When I was growing up in Montclair Gardens in the 1940s and 50s, Jackson Heights didn’t sound like it does today.  In the winter, you awoke to the jingle tire chains. . . and if it had snowed that night you knew it immediately thanks to the rhythmic scrape of shovels in the muffled air. 

Spring arrived with the racket of roller skates and cap pistols.  Coal rattled on steel coal chutes, laundry flapped on the roofs, the Good Humor man rang his bicycle bells, and street singers performed under our windows for small change wrapped in pieces of paper.  There was even an organ-grinder.

Summer days were punctuated by the bang of illegal fireworks, the clatter of cards on bicycle spokes, and the “pock” of a broomstick hitting a pink “Spauldeen.”

I am old enough to remember the clip clop of the ragman’s horse and his cry of “Buy old clothes!” A man with a portable grindstone sharpened scissors and knives with a shrill shower of sparks.  Milk men and Seltzer men clinked and rattled on their appointed rounds.

Walk down any street back then and the sound of the World Series or a political convention poured from open windows and followed you from block to block.

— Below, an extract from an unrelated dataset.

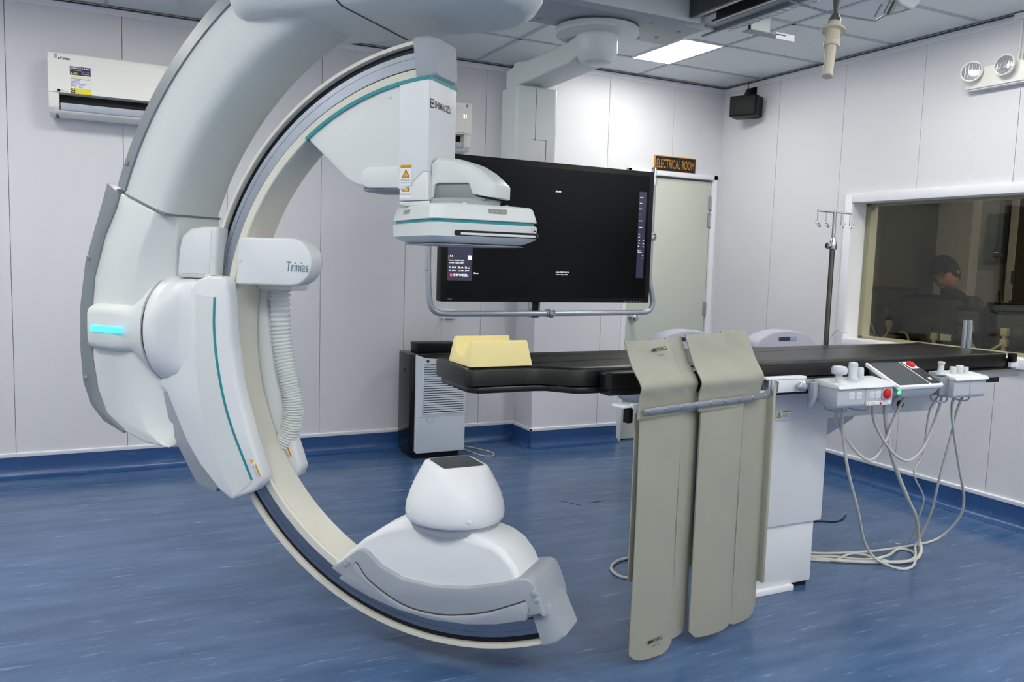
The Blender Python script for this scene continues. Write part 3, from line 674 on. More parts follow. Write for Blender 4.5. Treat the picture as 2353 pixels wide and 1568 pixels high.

By the late 50s, the chorus of radios and TVs had been replaced by the ubiquitous hum of the air conditioner.

I still remember the percussion of women’s high heels late at night outside my window.  It was just like I heard on The Shadow and The Green Hornet, mysterious and suspenseful, except it was real. 

And then there was the day I heard the drone of  bombers over P.S. 69.  I looked up and saw hundreds of war planes flying in formation and bound for some government junkyard far from the neighborhood.  Even on this sad last mission the planes looked mighty. They had changed the world and, as I would learn in later life, the world they changed included Jackson Heights.